Factors creating the on-going surge in copper prices and base metal prices.

The U.S. imposed a 50% Section 232 tariff on the copper content of semi-finished and derivative copper products, effective August 1, 2025. These tariffs aim to bolster domestic production but create complexities for businesses in pricing, sourcing, and compliance, affecting global copper markets. 

In addition copper costs are soaring due to massive demand from the energy transition (EVs, renewables, grid) and AI data centers colliding with slow mine supply growth, production disruptions (labor, technical issues), aging mines, and government policies like tariffs, creating a structural supply deficit. 

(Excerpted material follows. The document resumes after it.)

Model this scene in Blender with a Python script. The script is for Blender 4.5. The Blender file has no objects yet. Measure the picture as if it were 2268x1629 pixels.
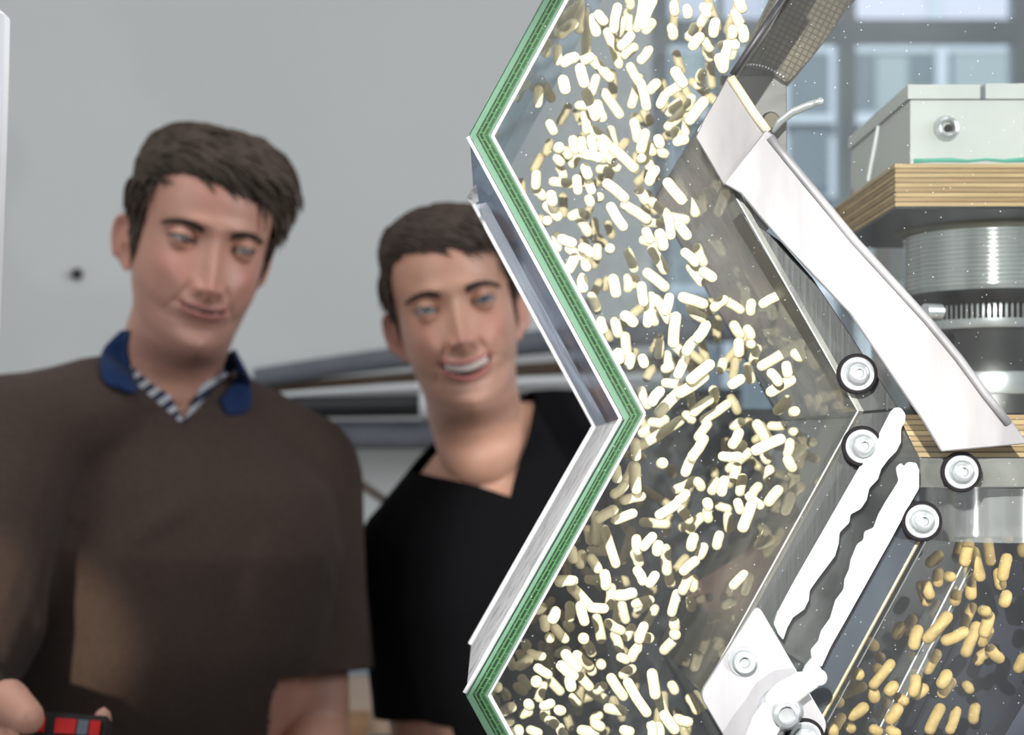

Tin prices jumped to a record level due to a severe, ongoing global supply squeeze from mine disruptions (DRC, Myanmar, Indonesia) and increasing demand driven by its critical role in electronics (solder), green energy tech, and packaging, creating a significant market deficit and attracting speculative investment. Supply chain issues, including export permit delays and political instability in key producing regions, combined with growing recognition of tin's necessity for the energy transition, fueled a rally to multi-year highs in late 2025 and early 2026. 

Nickel prices are rising due to anticipated supply cuts from major producer Indonesia, tighter quotas, increased demand from stainless steel and EV battery sectors (despite some LFP shifts), speculative buying, and broader market strength in metals, with investors reacting to policy signals and potential disruptions.